During the time period in which most of the allegations take place, both AdX and most of the rest of the digital ad industry were operating using second-price auctions. In theory, with these auctions, the winner is supposed to bid what they truly value the auction to be worth, and then have their bid reduced to $0.01 greater than the second bid. This is how search ads work.

The programmatic display market didn’t work out quite the same way as search, and as a result there were inefficiencies, and opportunities for unfair auctions. The biggest factor was that many auctions lacked bid density, that is there was only one bidder, and no second-best auction to use for reduction. Unsavory platforms might not reduce the bids as expected in order to take additional margin. Or they might artificially add bids to increase prices.

The market, including Google, has since moved to first price auctions, but that change happened subsequent to most of the allegations discussed here.

Multi-Bid

The programmatic marketplace is complex and opaque, as platforms on both sides may have bidding logic that is not obvious to their counterparties. One results is that the highest bid on a given auction may not always win. For example, an exchange may have a poorly communicated set of advertiser block lists, or quality controls they don’t disclose to buyers.

The logical way for buyers to account for some of this “noise” in the auction is to pass more than one bid to the exchange when they have more than one buyer interested. If Bid A is rejected, then Bid B might have a chance.

But there’s a problem! What if Bid A and Bid B are the only bids on an auction, and the presence of Bid B serves to “second price” Bid A and thereby increase the clearing price. Buyers don’t want bid density, sellers do.

Astute readers can see where I’m going here. What if you happen to run businesses on both the buy-side (Google Ads & DV360), and the sell-side (AdX)? Do you want more bid density to raise prices or less to lower prices? Hmm.

Cutting to the punchline, Google regularly sent two bids from Google Ads into AdX, 85% of the time according to a 2013 study cited by the DOJ. They could do this because Google Ads is priced on clicks, conversions, and other outcomes, so the end advertiser isn’t able to interrogate ultimate CPM prices or take rates. As long as advertiser outcomes were achieved at acceptable prices, the margin could be increased in Google’s favor, thus padding prices and winning volume for AdX against competitive exchanges.

Ironically, it isn’t clear that this two-bid setup was actually optimal for Google’s profits.
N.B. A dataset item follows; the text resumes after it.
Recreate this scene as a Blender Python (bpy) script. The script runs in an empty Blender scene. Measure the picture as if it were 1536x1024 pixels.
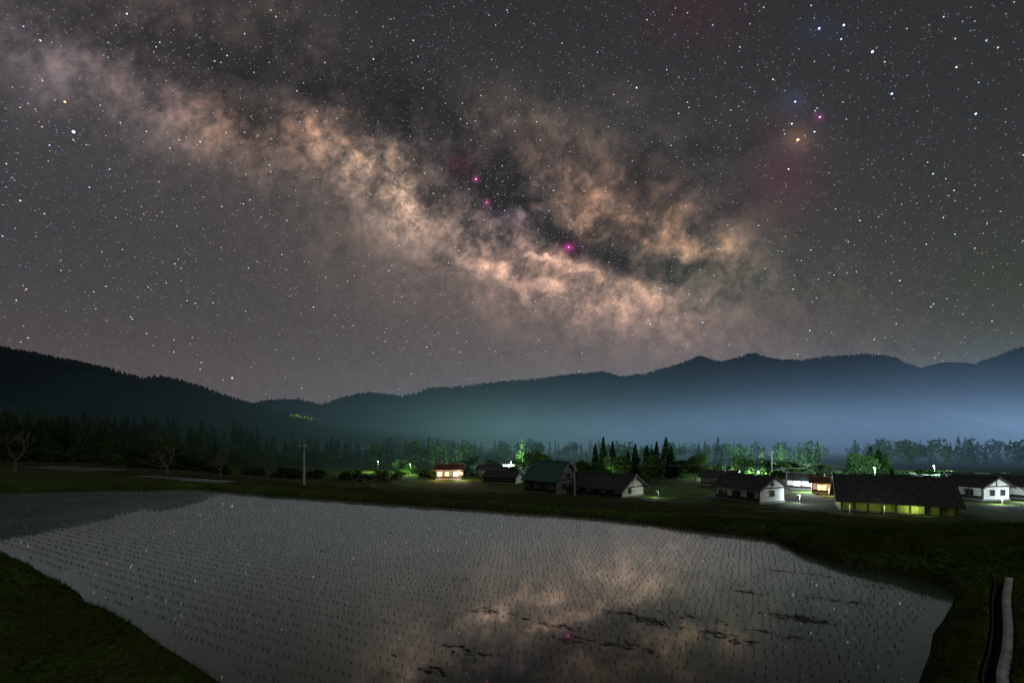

The DOJ further quotes a Google study showing that publisher revenues would drop 30-40% if they moved to single bid, but that Google Ads profits would increase by 50%! Presumably this is because they could win a lot more auctions for advertisers at lower prices and still achieve those outcome goals.

Who are the winners and losers here?

Google Ads Advertisers: 📉 Worse ROAS for their outcomes and fewer outcomes for their budget.

AdX Publishers: 📈 Higher clearing prices.

Competition: 📉 Lost market share for demand and supply.

Google simply could not risk a change that weakened its ability to keep publishers locked into its publisher ad server and ad exchange.

—DOJ complaint, page 60

Dynamic Revenue Share

Another advantage to being on both the buy- and sell-sides is the ability to choose where on the demand-supply curve Google wanted to execute transactions. When Google Ads bids, the bid level is calculated by projecting the value of the auction, and then adding a margin. When calculating the winning bid in an AdX auction, a similar bid-reduction is executed, in order to account for the sell-side fee. Combined, these two fees could be ~30% or more.

Google would reduce the ~30% fee as needed to increase the volume of auctions it won. If the auction was going to clear at $1.00, and Google’s highest post margin bid was $0.98, they could simply increase the bid to $1.01, win the auction, and take a 3% lower margin on the transaction. (my math is wonky, this is just illustrative).

Google Ads Advertisers: 📈 More wins, higher ROAS.

AdX Publishers: 📈 Higher clearing prices.

Competition: 📉 Lost market share for demand and supply.

Bernanke

Project Bernanke was named for former US central banker of the same name because it created a “bank” for moving money around between auctions.

The idea is kind of simple. When AdX sees a competitive auction where the Google Ads demand was not going to win, they would increase the bid in order to win, and call it a credit from the bank. Then when Ads demand was going to win an auction without much competition, they would reduce the bid less than it should have been reduced, generating a debit to the bank. In Google’s reasoning, as long as the money balanced out at the publisher level.

Google Ads advertisers: 📉 They bought mis-priced inventory, in some cases getting significantly over-charged (the DOJ says up to 50% margins taken).

GAM Publishers: 😐️ Unclear. While the banking calculations tried to assure publishers were left whole, they may have lost demand from third-party sources as Google Ads sucked up more auctions than it should have.

Competitor exchanges and DSPs: 📉 The unfair auction meant that demand from other parties won auctions less than it should have, reducing market share.

Global Bernanke

For fans of the show Breaking Bad there are a lot of discussions about at which point Bryan Cranston’s character really broke to never return to his old ways. Well, if you think that Google’s actions in Bernanke, above, are sort of fair and balanced, since publishers ended up making the same amount of money, I have some bad news for you…

In 2014 Google implemented “Global Bernanke” which removed the key banking constraint that each publisher would ultimately make the same amount. Instead, Google would debit and credit across publishers, choosing winners and losers. And the losers were called “non-competitive publishers” and were chosen based on their perceived inability to switch away from GAM/AdX. In effect Google was taking money from publishers is disfavored and giving that money to more loyal customers.

Project Bell

One of Google’s key tenets is to never get dis-intermediated from its consumers. That’s why it built Chrome and Android. In the publisher ad tech world, the enemy was “first look” deals. Companies like Criteo or Amazon would work with publishers directly to buy their best inventory before it was ever subject to an auction. Google absolutely hated this.

In 2014 Google extended Global Bernanke to take into consideration whether the publishers were giving other party’s preferential access to inventory, and simply reduced bids by up to 20%.

“…only a company like Google with substantial market power across the entire ad tech stack would have the incentive or ability to implement such a program. Project Bell both insulated Google’s ad exchange from this new form of competition and preserved preferential access for buyers on Google’s ad exchange, including Google Ads.”